Toronto-Dominion Bank has about $19.5 billion in troubled U.S. commercial real estate loans, which is significantly higher than many of its investors believe, a new report suggests by Toronto-based Hamilton Capital Partners.
Canada’s second-largest bank disclosed to investors recently it had about $12 billion in U.S. commercial real estate exposure.
The U.S. commercial real estate sector’s continuing deterioration is fuelling concerns about the banking industry and the recovery of the U.S. economy.
Commercial real estate is the second-biggest loan category in the U.S. banking system after residential mortgages, accounting for about $1.9-trillion of the total $7.6-trillion loans.
Commercial real estate includes owner-occupied properties such as factories, income-producing properties such as office buildings, hotels and malls, apartment buildings and other multi-family properties, and construction.
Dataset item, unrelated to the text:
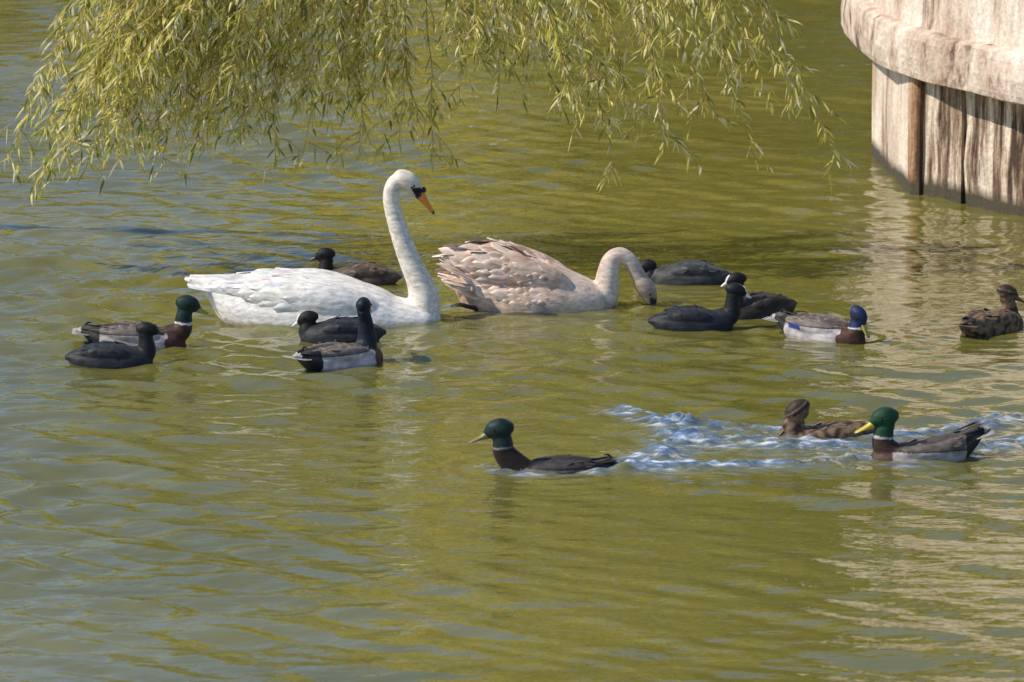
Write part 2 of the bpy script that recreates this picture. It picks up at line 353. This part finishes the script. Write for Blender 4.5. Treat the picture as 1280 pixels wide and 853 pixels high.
crest([(.36,21.36),(.8,21.42),(1.3,21.52),(1.5,21.55)],.012,.075,1.0)
crest([(.7,21.9),(1.0,21.85),(1.3,21.8)],.010,.14,.85)
crest([(1.5,21.95),(1.75,22.1),(2.0,22.35)],.012,.09,.95)
crest([(1.75,21.7),(2.1,22.0),(2.5,22.3)],.010,.11,.85)
crest([(-.06,21.33),(.1,21.27),(.35,21.3)],.006,.035,.7)
crest([(-.06,21.35),(-.10,21.42)],.006,.035,.7)
crest([(1.3,21.5),(1.42,21.44),(1.6,21.44)],.005,.035,.6)
crest([(1.1,22.0),(1.12,21.92),(1.35,21.9)],.005,.035,.5)
for i in range(4):
    crest([(.3+.35*i,21.2-.16*i),(.9+.35*i,20.95-.2*i),(1.6+.3*i,20.75-.22*i)],.006,.10,0)
    crest([(.2-.4*i,22.75+.12*i),(.7-.35*i,23.0+.1*i),(1.4-.3*i,23.15+.1*i)],.007,.10,0)
win=np.clip((3.4-np.abs(X))/.5,0,1)*np.clip((Y-15.5)/1,0,1)*np.clip((38-Y)/1.5,0,1)
H*=win
ny,nx=X.shape; idx=np.arange(nx*ny).reshape(ny,nx)
quads=np.stack([idx[:-1,:-1],idx[:-1,1:],idx[1:,1:],idx[1:,:-1]],-1).reshape(-1,4)
me=bpy.data.meshes.new("water"); me.vertices.add(nx*ny)
me.vertices.foreach_set('co',np.stack([X,Y,H],-1).astype(np.float32).ravel())
me.loops.add(quads.size); me.loops.foreach_set('vertex_index',quads.astype(np.int32).ravel())
me.polygons.add(len(quads)); me.polygons.foreach_set('loop_start',np.arange(0,quads.size,4,dtype=np.int32)); me.polygons.foreach_set('loop_total',np.full(len(quads),4,np.int32))
me.polygons.foreach_set('use_smooth',np.ones(len(quads),bool)); me.update(calc_edges=True)
a=me.attributes.new('foam_skytint','FLOAT','POINT'); a.data.foreach_set('value',(foam_skytint*win).astype(np.float32).ravel())
m,n,p=mat("lake_water")
n1=mapped_noise(n,.5,(.6,1,1),4); rp=ramp(n,[(.3,(.105,.102,.022)),(.7,(.160,.145,.034))]); n.links.new(n1.outputs[0],rp.inputs[0])
fa=nd(n,'ShaderNodeAttribute',attribute_name='foam_skytint')
n2=mapped_noise(n,12,(.4,1,1),5,.6); ml=nd(n,'ShaderNodeMath',operation='MULTIPLY'); rr=ramp(n,[(.34,(0,0,0)),(.50,(1,1,1))])
n5=mapped_noise(n,30,(.30,1,1),6,.65); fc=ramp(n,[(.42,(.05,.09,.16)),(.53,(.18,.27,.42)),(.58,(.42,.50,.62)),(.64,(.85,.87,.90))]); n.links.new(n5.outputs[0],fc.inputs[0])  # wake colour: white foam flecks over slate blues painted in as sky reflection
n.links.new(n2.outputs[0],rr.inputs[0]); n.links.new(rr.outputs[0],ml.inputs[0]); n.links.new(fa.outputs['Fac'],ml.inputs[1])
n.links.new(mixc(n,'MIX',ml.outputs[0],rp.outputs[0],fc.outputs[0]),p.inputs['Base Color'])
p.inputs['Roughness'].default_value=.015; p.inputs['IOR'].default_value=2.15
n3=mapped_noise(n,9,(.5,1.3,1),3,.55); n4=mapped_noise(n,28,(.5,1.2,1),2,.5)
ad=nd(n,'ShaderNodeMath',operation='MULTIPLY_ADD'); n.links.new(n4.outputs[0],ad.inputs[0]); ad.inputs[1].default_value=.25; n.links.new(n3.outputs[0],ad.inputs[2])
b=nd(n,'ShaderNodeBump'); b.inputs['Strength'].default_value=.7; b.inputs['Distance'].default_value=.011; n.links.new(ad.outputs[0],b.inputs['Height']); n.links.new(b.outputs[0],p.inputs['Normal'])
me.materials.append(m); obj("water",me)

# ---------------------------------------------------------------- ground (lake bed and banks, one sheet to the horizon)
gx=np.concatenate([-flank(9,900,30)[::-1],np.linspace(-8.5,45,60),flank(45,900,25)[1:]]); gy=np.concatenate([-flank(2,900,25)[::-1],np.linspace(-1,62,70),flank(62,900,30)[1:]])
GX,GY=np.meshgrid(gx,gy)
dx=np.maximum(-6.6-GX,GX-42); dy=np.maximum(4-GY,GY-50); d=np.maximum(dx,dy)+.25*np.sin(GX*.7+GY*.4)
GZ=-1.2+1.7*np.clip(d/2.0+.5,0,1)**1.5+.15*np.sin(GX*.13)*np.cos(GY*.11)*(d>1)
ny,nx=GX.shape; idx=np.arange(nx*ny).reshape(ny,nx)
me=newmesh("ground",np.stack([GX,GY,GZ],-1).reshape(-1,3),[tuple(int(v) for v in q) for q in np.stack([idx[:-1,:-1],idx[:-1,1:],idx[1:,1:],idx[1:,:-1]],-1).reshape(-1,4)])
m,n,p=mat("grass_bank"); n1=mapped_noise(n,1.5,(1,1,1),6); rp=ramp(n,[(.3,(.04,.055,.015)),(.7,(.10,.11,.03))]); n.links.new(n1.outputs[0],rp.inputs[0]); n.links.new(rp.outputs[0],p.inputs['Base Color']); p.inputs['Roughness'].default_value=.9
me.materials.append(m); obj("ground",me)

# ---------------------------------------------------------------- foliage material
def leafmat(name,tr,rough=.45):
    m,n,p=mat(name); at=nd(n,'ShaderNodeAttribute',attribute_name='col'); n.links.new(at.outputs['Color'],p.inputs['Base Color']); p.inputs['Roughness'].default_value=rough; p.inputs['Specular IOR Level'].default_value=.35
    t=nd(n,'ShaderNodeBsdfTranslucent'); n.links.new(at.outputs['Color'],t.inputs[0]); mx=nd(n,'ShaderNodeMixShader'); mx.inputs[0].default_value=tr
    n.links.new(p.outputs[0],mx.inputs[1]); n.links.new(t.outputs[0],mx.inputs[2]); n.links.new(mx.outputs[0],n.nodes['Material Output'].inputs[0]); return m
bark,n,p=mat("bark"); n1=mapped_noise(n,12,(1,1,.2),5); rp=ramp(n,[(.3,(.04,.03,.02)),(.7,(.14,.11,.08))]); n.links.new(n1.outputs[0],rp.inputs[0]); n.links.new(rp.outputs[0],p.inputs['Base Color']); p.inputs['Roughness'].default_value=.9
leafm=leafmat("distant_leaves",.4)
V=[];C=[];TV=[];TF=[]
def crown(cx,cy,cz,rx,rz,nl,tint):
    th=rng.random(nl)*2*np.pi; cp=rng.random(nl)*2-1; r=(.55+.45*rng.random(nl)**.6)
    lump=1+.22*np.sin(th*3+cx)+.15*np.sin(cp*7+th*2+cy)
    sp=np.sqrt(1-cp**2); c=np.stack([cx+rx*r*lump*sp*np.cos(th),cy+rx*r*lump*sp*np.sin(th),cz+rz*r*lump*cp],-1)
    u=rng.normal(size=(nl,3)); u/=np.linalg.norm(u,axis=1)[:,None]; v=np.cross(u,rng.normal(size=(nl,3))); v/=np.linalg.norm(v,axis=1)[:,None]
    s=(.22+.25*rng.random(nl))[:,None]
    V.append(np.stack([c-u*s,c-v*s*.6,c+u*s,c+v*s*.6],1).reshape(-1,3))
    q=np.sin(c[:,0]*1.1+cx)*np.sin(c[:,1]*.9+1)*np.sin(c[:,2]*1.5+cy)
    clump=np.where(q>-.15,1.05,.30)[:,None]
    col=np.array(tint)[None]*(clump*(.75+.5*rng.random(nl)[:,None])); C.append(np.repeat(np.clip(col,.01,1),4,0))
tints=[(.86,.74,.16),(.74,.68,.15),(.88,.74,.18),(.54,.56,.12)]
for i in range(34):
    row=i%2; cx=.9+i*1.5+rng.normal()*.4; cy=55+row*5+rng.normal(); hh=rng.uniform(12,18)
    crown(cx,cy,hh*.55,3.0,hh*.5,3000,tints[i%4])
    a,b,_=tube([(cx,cy,0,.35,.35),(cx+.2,cy,hh*.3,.25,.25),(cx,cy,hh*.8,.08,.08)],4,8); o=len(TV); TV+=a; TF+=[tuple(k+o for k in f) for f in b]
for i in range(16):
    cx=-3.0-i*2.2; cy=54+rng.normal(); hh=rng.uniform(4.6,7.6); crown(cx,cy,hh*.5,2.0,hh*.5,1700,tints[i%4])
    a,b,_=tube([(cx,cy,0,.2,.2),(cx+.2,cy,hh*.3,.15,.15),(cx,cy,hh*.8,.05,.05)],4,8); o=len(TV); TV+=a; TF+=[tuple(k+o for k in f) for f in b]
V=np.concatenate(V);C=np.concatenate(C)
nq=len(V)//4; TVa=np.array([tuple(v) for v in TV]); off=len(V)
me=newmesh("distant_trees",np.concatenate([V,TVa]),[(4*i,4*i+1,4*i+2,4*i+3) for i in range(nq)]+[tuple(k+off for k in f) for f in TF],False)
setcol(me,np.concatenate([C,np.full((len(TVa),3),.07)])); me.materials.append(leafm); me.materials.append(bark)
me.polygons.foreach_set('material_index',[0]*nq+[1]*len(TF)); obj("distant_trees",me)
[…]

With many regional and small banks vulnerable to the deteriorating performance of commercial real estate loans, banks are continuing to tighten lending standards and bank loans have continued to contract.
While residential home sales and construction have picked up in recent months, commercial real estate activity continued to fall markedly in most areas of the U.S. because of deteriorating fundamentals, including declining occupancy and rental rates, and tight credit conditions for businesses. More commercial real estate loans are at risk of defaults.